Deutliche Ausstellerkritik gab es am hohen Administrationsaufwand im Vorfeld. Dies aber lag vor allem an den bürokratischen Anforderungen der Köln Messe. Deshalb hatten einige Aussteller sogar auf eine Teilnahme verzichtet. Hier muss die Messe nachbessern.
Fest steht schon jetzt, dass man 2018 eine andere Hallenebene (4.2). bespielen wird. Und dass die Ausstellungsfläche erweitert wird.
All inclusive: Seminare und Workshops im Preis enthalten
Auch das Preiskonzept der Briten für die Teilnehmer ist neu für Deutschland: All inclusive mit erheblichen Frühbucherrabatt – wer als 2017er-Teilnehmer vor Ort oder unmittelbar im Nachgang die Teilnahme für 2108 bucht, ist schon für 79.- Euro dabei. Im Preis sind alle Vorträge, Workshops und Seminare enthalten.
Verpassen kann man nichts. Etwa vier Wochen nach dem Termin sollen die Vorträge als Video-Webinare online sein – für Teilnehmer.
Der Veranstalter: Britische Messe-Profis
Veranstalter deutscher Tierarztkongresse hatten bisher immer einen Tierarztbezug. Entweder über die Kammern – 2017 zum Beispiel in Bayern, NRW oder Leipzig 2018 – oder den bpt (Kongress 2017 in München). Ansonsten engagieren sich Tiermedizinverlage: Enke mit Baden-Baden und 2018 plant die Schlütersche Verlagsanstalt als Partner des Niedersächsischen Tierärztekongress die Rückkehr in den Markt. Dazu kommen die DVG-Angebote oder die von einer Tierärzte GbR organisierte PetVet.
Die Auflistung zeigt aber auch: Die deutsche Kongresslandschaft ist sehr dicht besetzt.
Hier steigt jetzt mit dem Veranstalter der Deutschen Vet – der britischen Closer Still Media –erstmals ein Unternehmen ein, dass sich auf Messen und Tagungen spezialisiert hat. 43 Veranstaltungen in verschiedensten Branchen organisiert man aktuell pro Jahr. Die Financial Times attestiert CSM das „am schnellsten wachsende Ausstellungskonzept in Europa“.

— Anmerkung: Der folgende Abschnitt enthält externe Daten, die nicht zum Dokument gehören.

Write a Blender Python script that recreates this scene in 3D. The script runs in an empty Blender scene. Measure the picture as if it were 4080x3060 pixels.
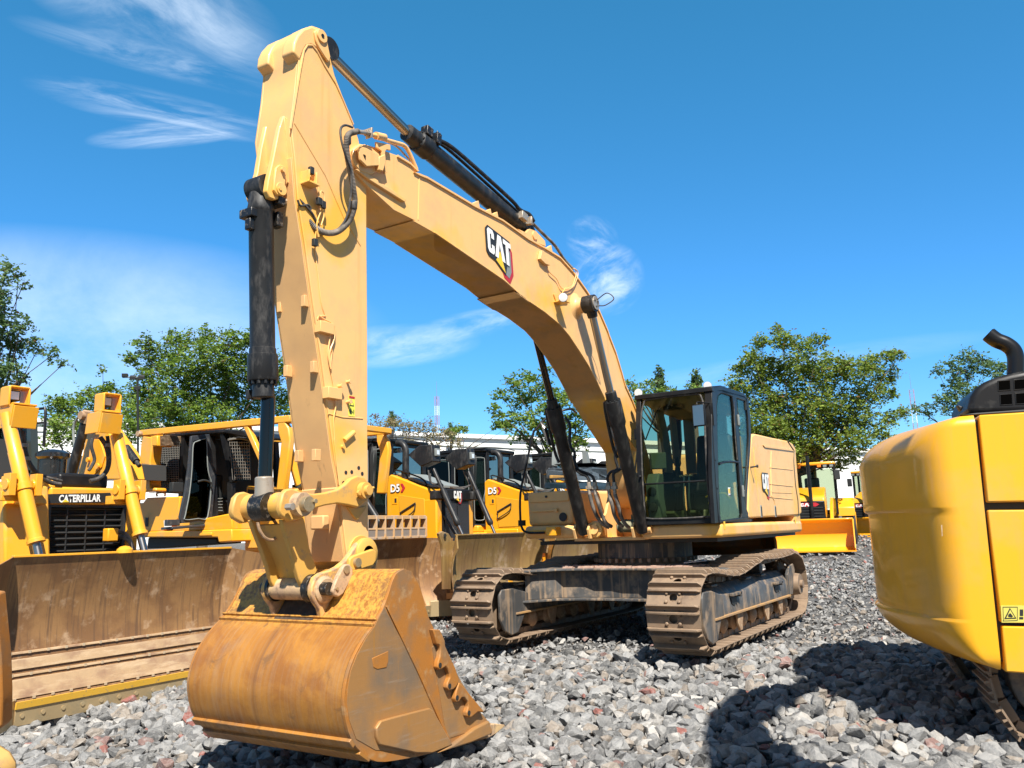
import bpy, bmesh, math, random
import numpy as np
from mathutils import Vector, Matrix
R = math.radians
random.seed(7); np.random.seed(7)
scene = bpy.context.scene
COL = scene.collection
# ------------------------------------------------------------------ camera
CAMF, CX, CY, CZ, YAW, PITCH, ROLL = 3300.6, 11.129, 4.7878, 1.4183, 3.6977, 0.1749, -0.0306
fw = Vector((math.cos(YAW)*math.cos(PITCH), math.sin(YAW)*math.cos(PITCH), math.sin(PITCH)))
_rt = Vector((math.sin(YAW), -math.cos(YAW), 0)); _up = _rt.cross(fw)
rt = math.cos(ROLL)*_rt + math.sin(ROLL)*_up
up = -math.sin(ROLL)*_rt + math.cos(ROLL)*_up
CAM = Vector((CX, CY, CZ))
cd = bpy.data.cameras.new('camera'); cam = bpy.data.objects.new('camera', cd); COL.objects.link(cam)
cd.sensor_fit = 'HORIZONTAL'; cd.sensor_width = 36; cd.lens = CAMF/4080*36
cd.clip_start = 0.05; cd.clip_end = 3000
m3 = Matrix((rt, up, -fw)).transposed()
cam.matrix_world = Matrix.Translation(CAM) @ m3.to_4x4()
scene.camera = cam
# ------------------------------------------------------------------ light
SAZ, SEL = 43.0, 52.0
sun_dir = Vector((math.cos(R(SAZ))*math.cos(R(SEL)), math.sin(R(SAZ))*math.cos(R(SEL)), math.sin(R(SEL))))
sl = bpy.data.lights.new('sun', 'SUN'); sl.energy = 5.0; sl.angle = R(0.53); sl.color = (1.0, .95, .87)
so = bpy.data.objects.new('sun', sl); COL.objects.link(so)
so.rotation_euler = sun_dir.to_track_quat('Z', 'Y').to_euler(); so.location = (0, 0, 30)
scene.view_settings.view_transform = 'Standard'; scene.view_settings.look = 'None'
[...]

In der Tiermedizin „exportieren“ die Briten das Konzept ihres „Flaggschiffs“ der London Vet Show (Start 2009 – 5.500 Besucher / über 450 Aussteller im Jahr 2016) inzwischen nach Europa und Übersee: Die France Vet startete 2013 in Paris (über 2.000 Besucher 2016); für die Deutsche Vet hat man Köln ausgewählt; in den USA ist New York der Standort.